Ни один из них не принадлежал к настоящей бюрократии. Князь Васильчиков, крупный землевладелец и новгородский предводитель дворянства, был избран членом Государственного совета и не имел связи с официальным миром, кроме вице-президентства в Красном Кресте, который находился под непосредственным покровительством вдовствующей императрицы. Мой брат, который сделал блестящую карьеру в университете, несколько ранее был назначен на пост товарища министра народного просвещения. Князь Васильчиков и мой брат пользовались репутацией умеренных либералов и симпатизировали октябристам. Столыпин рассматривал эти назначения как временные, так как, несмотря на неудачу в проведении своего плана, он все же не терял надежды образовать коалиционный кабинет и намеревался снова попытаться сделать это после открытия Второй думы.
Какова была причина неудачи Столыпина?
Нужно с самого начала отметить, что «ошибка» Столыпина, так же как и моя, заключалась в том, что мы оба пытались создать коалиционный кабинет вместо кабинета чисто кадетского, мысль о котором пришла в голову – mirabile dictu![24] – генералу Трепову.
Часто до последнего времени я задумывался над этим вопросом и всегда приходил к одному и тому же заключению, что я и Столыпин были правы. Не нужно забывать, что в этот период, который мы рассматривали, даже кабинет, возглавляемый Столыпиным, но с участием элементов, не являющихся строго бюрократическими, казался новшеством, опасным для императора, который согласился на это с большим неудовольствием.
Тем не менее создание такого кабинета означало бы большой шаг вперед и открыло бы дорогу к дальнейшим мероприятиям для создания конституционного кабинета, в то время как немедленное создание кадетского кабинета, напротив, привело бы, несомненно, к конфликту между верховной властью и новым правительством, которое потребовало бы с самого начала проведения радикальных реформ, на что император никогда не дал бы согласия.
Отказывая в своем сотрудничестве Столыпину, умеренные либералы вроде князя Львова, графа Гейдена и других делали серьезную ошибку и показывали, насколько несовершенны еще политические партии в России, подчиняющиеся влиянию преходящих страстей. Действительной причиной их отказа было то, что роспуск Думы вызвал во всех либеральных кругах, даже в самых умеренных, чувство раздражения, и, следовательно, все приглашаемые лица боялись потерять свой престиж и свое влияние в стране в случае, если бы они вошли теперь же в правительство.

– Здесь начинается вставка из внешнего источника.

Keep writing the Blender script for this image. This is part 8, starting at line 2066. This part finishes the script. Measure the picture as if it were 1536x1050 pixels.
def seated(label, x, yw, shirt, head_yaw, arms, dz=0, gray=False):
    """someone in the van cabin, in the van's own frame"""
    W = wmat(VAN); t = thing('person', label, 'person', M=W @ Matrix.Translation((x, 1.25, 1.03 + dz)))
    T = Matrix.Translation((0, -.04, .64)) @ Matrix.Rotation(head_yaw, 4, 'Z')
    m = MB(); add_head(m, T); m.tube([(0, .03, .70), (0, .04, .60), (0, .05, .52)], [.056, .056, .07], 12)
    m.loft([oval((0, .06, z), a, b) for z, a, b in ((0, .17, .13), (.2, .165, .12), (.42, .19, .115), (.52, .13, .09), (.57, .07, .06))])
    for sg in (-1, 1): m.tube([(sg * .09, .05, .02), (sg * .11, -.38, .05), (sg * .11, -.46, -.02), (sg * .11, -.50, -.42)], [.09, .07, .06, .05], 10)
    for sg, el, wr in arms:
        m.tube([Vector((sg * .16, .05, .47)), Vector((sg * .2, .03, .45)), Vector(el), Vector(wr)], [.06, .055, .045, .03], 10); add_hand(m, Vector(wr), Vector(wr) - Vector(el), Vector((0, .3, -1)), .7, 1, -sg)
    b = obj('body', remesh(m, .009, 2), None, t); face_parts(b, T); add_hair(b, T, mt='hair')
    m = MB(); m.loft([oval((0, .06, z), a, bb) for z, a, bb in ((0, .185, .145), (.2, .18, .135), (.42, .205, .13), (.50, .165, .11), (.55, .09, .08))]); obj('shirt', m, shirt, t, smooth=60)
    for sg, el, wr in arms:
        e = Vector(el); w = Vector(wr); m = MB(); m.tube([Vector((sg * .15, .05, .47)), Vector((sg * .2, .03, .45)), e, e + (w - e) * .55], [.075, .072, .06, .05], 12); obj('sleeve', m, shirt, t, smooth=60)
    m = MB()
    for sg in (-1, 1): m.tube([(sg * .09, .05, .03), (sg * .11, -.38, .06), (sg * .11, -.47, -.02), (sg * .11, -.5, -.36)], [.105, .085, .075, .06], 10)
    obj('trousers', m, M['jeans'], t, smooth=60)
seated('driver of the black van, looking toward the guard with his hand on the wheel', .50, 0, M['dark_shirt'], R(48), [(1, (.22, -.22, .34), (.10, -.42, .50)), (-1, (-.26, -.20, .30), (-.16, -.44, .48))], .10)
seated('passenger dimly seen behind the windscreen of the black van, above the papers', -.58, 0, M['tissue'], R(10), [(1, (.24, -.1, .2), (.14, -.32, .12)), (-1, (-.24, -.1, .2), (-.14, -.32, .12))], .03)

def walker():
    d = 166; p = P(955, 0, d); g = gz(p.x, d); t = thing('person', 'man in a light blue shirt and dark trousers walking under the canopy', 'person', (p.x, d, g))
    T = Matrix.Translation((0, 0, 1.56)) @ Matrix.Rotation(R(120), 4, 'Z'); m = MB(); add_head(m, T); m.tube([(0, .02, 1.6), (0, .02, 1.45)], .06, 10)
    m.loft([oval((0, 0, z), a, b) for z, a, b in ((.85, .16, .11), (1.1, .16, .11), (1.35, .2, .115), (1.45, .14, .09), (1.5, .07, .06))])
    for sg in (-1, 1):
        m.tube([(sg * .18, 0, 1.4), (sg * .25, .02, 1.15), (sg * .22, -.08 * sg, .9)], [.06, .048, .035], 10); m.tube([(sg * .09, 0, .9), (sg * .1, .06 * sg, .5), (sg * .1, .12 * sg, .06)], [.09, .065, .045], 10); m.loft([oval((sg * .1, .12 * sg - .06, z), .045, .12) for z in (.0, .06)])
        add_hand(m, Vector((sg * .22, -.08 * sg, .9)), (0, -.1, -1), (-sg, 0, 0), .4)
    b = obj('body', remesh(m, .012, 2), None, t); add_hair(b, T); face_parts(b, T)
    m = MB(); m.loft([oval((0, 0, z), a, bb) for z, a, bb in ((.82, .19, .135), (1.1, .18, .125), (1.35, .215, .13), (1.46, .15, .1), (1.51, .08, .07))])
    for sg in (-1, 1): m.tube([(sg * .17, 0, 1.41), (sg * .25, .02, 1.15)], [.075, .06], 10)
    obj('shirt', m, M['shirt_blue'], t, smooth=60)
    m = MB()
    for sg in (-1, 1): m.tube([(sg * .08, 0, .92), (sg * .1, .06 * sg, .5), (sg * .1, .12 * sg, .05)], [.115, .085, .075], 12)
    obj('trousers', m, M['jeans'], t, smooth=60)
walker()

Столыпин вполне отдавал себе в этом отчет и был вынужден отложить осуществление своего плана до момента открытия Второй думы, когда успокоятся политические страсти и общественное мнение признает лояльность намерений первого министра.
К этому времени относится весьма любопытный эпизод попытки генерала Трепова образовать чисто кадетский кабинет.
Прежде чем рассказывать об этом эпизоде, я должен предупредить, что мой рассказ может быть ошибочен в деталях, так как они мне не вполне известны.
Милюков и те из его друзей, которые сносились с генералом Треповым, могли бы исправить эти неточности, и я заранее принимаю их поправки, но по основным вопросам этого дела я в настоящее время являюсь единственным человеком, который может дать свое свидетельство.
Я повторяю, как говорил ранее, что перед роспуском Думы не было других ответственных переговоров по вопросу об образовании коалиционного кабинета, кроме тех, которые были поручены императором мне и Столыпину и которые были внезапно прерваны выступлением Горемыкина.
Теперь установлено, что генерал Трепов начал переговоры об образовании кадетского министерства в последних числах июня.
Точно так же установлено, что накануне того самого дня, когда был опубликован указ о роспуске Думы, кадеты, уверенные в своем успехе, занялись распределением министерских портфелей между собой.
Эти факты, которые не были известны ни мне, ни Столыпину, может быть, действительно имели место, но нужно отметить, что генерал Трепов начал переговоры с кадетами не только без согласия, но и без предварительного уведомления императора.
С другой стороны, за неделю до роспуска Думы Столыпин был поражен, узнав из секретных источников и из уст императора, что дворцовый комендант заявил себя сторонником образования кадетского министерства и что он вел по этому вопросу переговоры с Милюковым и другими членами его партии.